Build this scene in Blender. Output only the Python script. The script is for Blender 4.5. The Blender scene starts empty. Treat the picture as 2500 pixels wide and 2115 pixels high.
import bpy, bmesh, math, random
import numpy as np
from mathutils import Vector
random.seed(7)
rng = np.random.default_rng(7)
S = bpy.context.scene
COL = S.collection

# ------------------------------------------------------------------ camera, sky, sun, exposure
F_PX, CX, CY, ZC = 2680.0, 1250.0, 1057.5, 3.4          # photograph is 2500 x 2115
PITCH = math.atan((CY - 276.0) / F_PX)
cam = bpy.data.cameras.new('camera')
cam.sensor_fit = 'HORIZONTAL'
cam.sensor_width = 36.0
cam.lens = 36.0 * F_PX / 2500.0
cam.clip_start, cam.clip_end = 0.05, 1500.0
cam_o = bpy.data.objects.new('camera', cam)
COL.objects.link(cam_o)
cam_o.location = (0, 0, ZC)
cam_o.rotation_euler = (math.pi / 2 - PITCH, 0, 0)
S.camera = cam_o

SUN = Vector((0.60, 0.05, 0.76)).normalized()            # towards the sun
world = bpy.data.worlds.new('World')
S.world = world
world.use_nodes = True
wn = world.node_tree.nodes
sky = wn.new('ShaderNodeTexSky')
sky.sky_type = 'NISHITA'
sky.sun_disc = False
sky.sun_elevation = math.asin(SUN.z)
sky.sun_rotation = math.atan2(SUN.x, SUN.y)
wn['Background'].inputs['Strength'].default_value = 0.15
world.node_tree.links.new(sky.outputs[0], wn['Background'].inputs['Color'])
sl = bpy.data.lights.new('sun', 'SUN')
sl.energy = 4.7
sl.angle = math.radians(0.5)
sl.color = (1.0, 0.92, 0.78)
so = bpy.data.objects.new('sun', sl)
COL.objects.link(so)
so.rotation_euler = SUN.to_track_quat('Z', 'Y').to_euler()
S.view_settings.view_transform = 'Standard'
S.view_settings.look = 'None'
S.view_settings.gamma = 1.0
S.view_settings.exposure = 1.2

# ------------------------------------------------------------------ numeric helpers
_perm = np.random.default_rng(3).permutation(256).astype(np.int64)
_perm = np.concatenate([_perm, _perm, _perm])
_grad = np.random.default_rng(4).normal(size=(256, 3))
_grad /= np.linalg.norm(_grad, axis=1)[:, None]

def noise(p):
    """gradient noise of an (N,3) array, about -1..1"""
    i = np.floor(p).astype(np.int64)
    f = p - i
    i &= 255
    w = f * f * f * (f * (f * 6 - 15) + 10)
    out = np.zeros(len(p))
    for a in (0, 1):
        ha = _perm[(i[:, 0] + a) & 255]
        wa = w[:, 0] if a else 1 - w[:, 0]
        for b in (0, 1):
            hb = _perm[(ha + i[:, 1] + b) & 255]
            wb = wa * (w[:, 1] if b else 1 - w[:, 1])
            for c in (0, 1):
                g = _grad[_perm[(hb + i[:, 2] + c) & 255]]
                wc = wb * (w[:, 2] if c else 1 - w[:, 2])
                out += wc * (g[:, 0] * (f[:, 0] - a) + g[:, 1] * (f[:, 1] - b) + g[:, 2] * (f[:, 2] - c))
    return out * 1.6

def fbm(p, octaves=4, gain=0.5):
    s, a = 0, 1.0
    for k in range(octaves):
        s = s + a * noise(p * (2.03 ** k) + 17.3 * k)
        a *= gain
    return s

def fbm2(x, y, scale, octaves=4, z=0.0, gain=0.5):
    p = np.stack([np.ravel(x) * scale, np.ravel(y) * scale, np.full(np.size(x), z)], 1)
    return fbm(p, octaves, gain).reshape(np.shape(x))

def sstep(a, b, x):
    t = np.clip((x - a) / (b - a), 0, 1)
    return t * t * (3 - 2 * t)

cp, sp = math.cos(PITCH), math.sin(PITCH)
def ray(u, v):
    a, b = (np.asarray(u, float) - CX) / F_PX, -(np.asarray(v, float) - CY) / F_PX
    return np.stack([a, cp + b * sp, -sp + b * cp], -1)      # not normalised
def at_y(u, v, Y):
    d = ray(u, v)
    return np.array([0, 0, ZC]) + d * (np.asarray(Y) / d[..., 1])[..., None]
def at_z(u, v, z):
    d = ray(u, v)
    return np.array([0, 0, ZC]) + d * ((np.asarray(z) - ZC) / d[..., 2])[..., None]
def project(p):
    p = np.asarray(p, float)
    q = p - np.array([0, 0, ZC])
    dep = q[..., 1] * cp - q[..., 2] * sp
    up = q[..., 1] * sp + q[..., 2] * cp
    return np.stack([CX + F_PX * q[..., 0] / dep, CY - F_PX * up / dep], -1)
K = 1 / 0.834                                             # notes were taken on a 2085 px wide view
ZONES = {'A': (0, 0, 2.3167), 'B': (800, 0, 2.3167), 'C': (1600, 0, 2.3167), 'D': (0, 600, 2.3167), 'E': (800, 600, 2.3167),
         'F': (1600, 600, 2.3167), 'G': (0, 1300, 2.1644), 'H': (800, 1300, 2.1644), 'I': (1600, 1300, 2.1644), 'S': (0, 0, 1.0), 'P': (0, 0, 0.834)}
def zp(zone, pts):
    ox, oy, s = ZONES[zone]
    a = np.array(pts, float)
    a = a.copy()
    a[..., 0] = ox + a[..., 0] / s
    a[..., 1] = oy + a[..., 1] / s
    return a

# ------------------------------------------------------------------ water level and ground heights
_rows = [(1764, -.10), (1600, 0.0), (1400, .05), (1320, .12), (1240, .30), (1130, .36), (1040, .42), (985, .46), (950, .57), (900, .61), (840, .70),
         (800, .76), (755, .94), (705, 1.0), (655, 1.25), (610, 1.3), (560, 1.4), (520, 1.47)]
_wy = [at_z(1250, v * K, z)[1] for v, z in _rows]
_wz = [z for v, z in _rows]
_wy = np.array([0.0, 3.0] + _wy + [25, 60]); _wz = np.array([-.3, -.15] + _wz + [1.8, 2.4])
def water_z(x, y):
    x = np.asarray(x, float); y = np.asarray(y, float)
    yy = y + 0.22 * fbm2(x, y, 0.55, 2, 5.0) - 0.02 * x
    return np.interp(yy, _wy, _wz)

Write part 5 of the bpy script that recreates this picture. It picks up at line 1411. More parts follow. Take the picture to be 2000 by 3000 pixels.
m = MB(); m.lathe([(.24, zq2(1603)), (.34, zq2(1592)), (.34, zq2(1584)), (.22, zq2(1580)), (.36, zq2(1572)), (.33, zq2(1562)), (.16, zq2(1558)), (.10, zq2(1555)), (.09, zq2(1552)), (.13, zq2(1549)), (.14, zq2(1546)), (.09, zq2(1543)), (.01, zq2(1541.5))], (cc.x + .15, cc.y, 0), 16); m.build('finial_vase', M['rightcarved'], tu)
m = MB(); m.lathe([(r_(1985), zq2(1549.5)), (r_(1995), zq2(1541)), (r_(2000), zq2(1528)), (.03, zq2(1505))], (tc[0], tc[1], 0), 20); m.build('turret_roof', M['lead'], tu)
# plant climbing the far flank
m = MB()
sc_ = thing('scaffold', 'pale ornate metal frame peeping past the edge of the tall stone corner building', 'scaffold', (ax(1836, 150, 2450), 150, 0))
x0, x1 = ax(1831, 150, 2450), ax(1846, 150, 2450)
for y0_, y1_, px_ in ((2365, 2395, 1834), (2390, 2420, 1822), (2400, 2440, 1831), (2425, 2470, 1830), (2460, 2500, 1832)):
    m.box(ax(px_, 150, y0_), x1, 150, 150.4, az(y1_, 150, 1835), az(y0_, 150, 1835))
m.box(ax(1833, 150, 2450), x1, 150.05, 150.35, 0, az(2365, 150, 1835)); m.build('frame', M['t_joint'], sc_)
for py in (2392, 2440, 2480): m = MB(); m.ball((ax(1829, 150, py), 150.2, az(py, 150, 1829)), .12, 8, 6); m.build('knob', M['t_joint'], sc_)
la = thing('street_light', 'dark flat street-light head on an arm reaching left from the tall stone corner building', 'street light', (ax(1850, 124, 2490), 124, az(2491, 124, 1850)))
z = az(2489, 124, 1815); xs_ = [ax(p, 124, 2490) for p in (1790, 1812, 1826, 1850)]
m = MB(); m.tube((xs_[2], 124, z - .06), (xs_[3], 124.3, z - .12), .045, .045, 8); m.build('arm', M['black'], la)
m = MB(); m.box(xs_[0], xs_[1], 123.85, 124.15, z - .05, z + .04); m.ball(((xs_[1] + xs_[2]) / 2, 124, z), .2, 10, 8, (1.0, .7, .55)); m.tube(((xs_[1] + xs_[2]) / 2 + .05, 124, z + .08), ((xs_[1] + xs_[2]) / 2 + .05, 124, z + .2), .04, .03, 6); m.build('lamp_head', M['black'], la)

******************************

Aim of the task> Quote, with nothing altered, all lines from the start of the entries to the line that carries "COL = S.collection", inclusive.

Answer>
Build this scene in Blender. Output only the Python script. The script is for Blender 4.5. The Blender scene starts empty. Treat the picture as 2500 pixels wide and 2115 pixels high.
import bpy, bmesh, math, random
import numpy as np
from mathutils import Vector
random.seed(7)
rng = np.random.default_rng(7)
S = bpy.context.scene
COL = S.collection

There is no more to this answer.